Amanda Bentley Brymer, the assistant director of the Institute for the Environment and Sustainability, shares Griffin’s optimism for this period of change. 

“I have some hopes that we could still lock in on the curriculum connected to the farm and really build up its interdisciplinary focus so that in a few years, the university would fold in the farm in a way that is sustainable,” said Bentley Brymer. 

Nancy Parkinson, a registered dietitian nutritionist and nutrition professor, is also positive about the future of the farm and voiced her hopes of increasing student and community involvement. 

“I just think there are some untapped resources that we could utilize such as getting the farm connected to local restaurants, initiating a campus food truck, bringing in alumni who are in food businesses to mentor our students, and starting semester-long workshops on the farm,” said Parkinson. 
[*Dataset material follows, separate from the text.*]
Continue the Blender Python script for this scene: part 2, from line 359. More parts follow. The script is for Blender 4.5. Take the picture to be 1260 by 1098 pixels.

Despite its challenges, students regularly get involved at the farm. Audrey Allen, a junior majoring in environmental earth science and sustainability, worked with the farm as part of her sustainability capstone course IES 474.  

“It was definitely a positive experience. I think more students should get involved with the farm. It’s a hands-on experience that most students don’t experience,” Allen said. 

Undeterred by a shift in leadership since Charles Griffin’s lost contract, Bently Brymer and the Institute for the Environment and Sustainability have called for a get-together of all faculty connected to the farm to discuss future steps. 

“I am delighted that the consensus seems to be that there is still opportunity for the farm to grow and to be seen as valuable to Miami in the long run,” Bentley Brymer said. “I’m still not ready to give up this fight.”